The teaching program has bloomed amid the sprawling, semi-permanent camp Ismail has called home for decades, with 300 students now enrolled.

The Somalia-born refugee began classes last year while pregnant with her now 8-month-old son. She says in the video she hopes the skills and knowledge she’s acquired will help boost the quality of education and change attitudes at Dadaab.

“In most of the refugee camps, girls are discouraged to be a teacher,” notes Ismail, who works without certification as a primary school teacher in the camp.


Two-thirds of her cohort teach locally. Only one in four secondary school students at the camp are female, according to York’s Centre for Refugee Studies. But nearly 40 per cent of its first teaching cohort are women.

The centre’s Borderless Higher Education for Refugees project has been on the ground in Kenya for just over a year.
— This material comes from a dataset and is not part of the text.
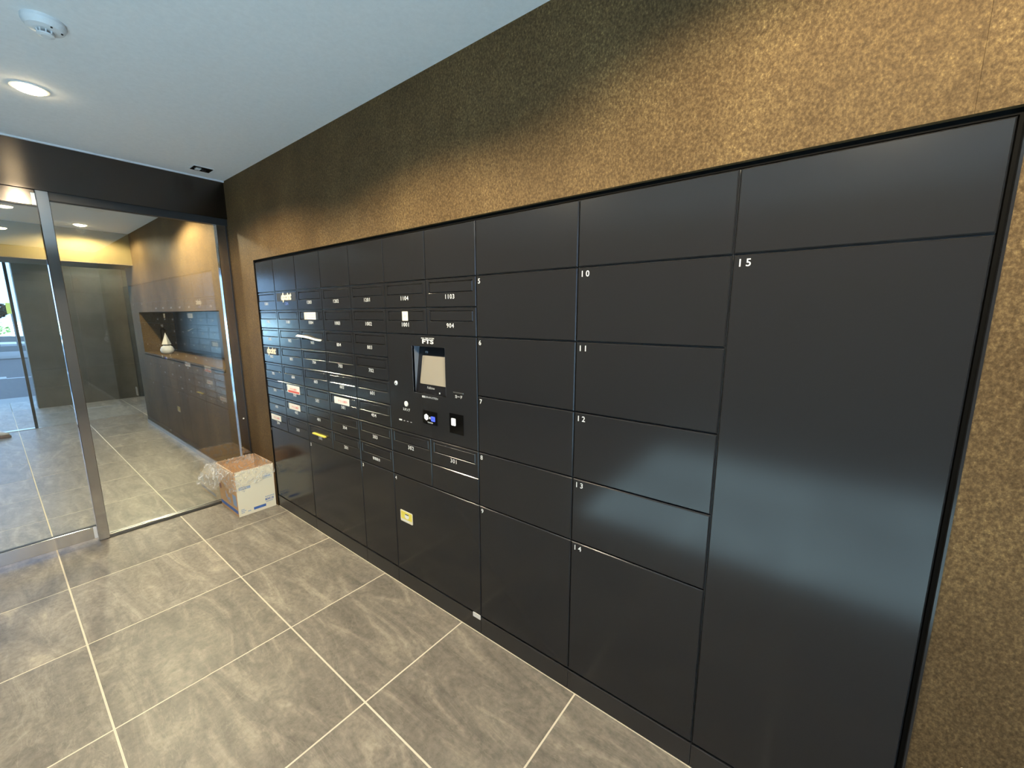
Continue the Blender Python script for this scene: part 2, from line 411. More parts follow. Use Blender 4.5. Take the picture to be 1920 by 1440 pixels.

Teachers and graduate students from York as well as Kenyatta University, Moi University and the University of British Columbia conduct an intensive three-month course session, then teach via online classes the rest of the year.

The program aims to carve out a future for those who, like Ismail, hope one day to leave Dadaab, where roughly 350,000 refugees, most from war-ravaged Somalia, eke out an existence.

Wenona Giles, the centre’s deputy director who co-heads the project, says “it makes no sense” to ignore the thirst for education in places like Dadaab.

“It costs a lot more in terms of people’s lives if young people decide to go into dangerous and precarious forms of employment that contribute to ongoing violence,” she said.

Safety has improved recently in northern regions of Somalia such as Somaliland and Puntland, Giles says, making refugee repatriation a possibility.


“Many of them are already starting to go home, and they will be better educated to help in the reconstruction of their country,” she said.

“And they will also be better prepared … to resettle in Kenya and in other parts of the world, like Canada,” Giles added, calling on the country to take in more refugees in the wake of the crisis in Syria.

The project, funded by a $4.5-million contribution from the Department of Foreign Affairs, Trade and Development, is a partnership primarily between York, Kenyatta, Moi, and the University of British Columbia.

The UN High Commissioner for Refugees plays a supporting role. Classes are held in a learning centre nearby paid for by the Canadian government and where students are frisked daily as they come in.

Giles said Moi, UBC, the University of Ottawa and the Technical University of Singapore are considering or already developing courses for refugee camp residents.

“The accomplishment of these students is powerful proof of one of the highest aims of education — and, in this sense, their remarkable story is in some ways shared by all of our graduating students — which is that an education holds the promise of a better life,” said York University president and vice-chancellor Mamdouh Shoukri.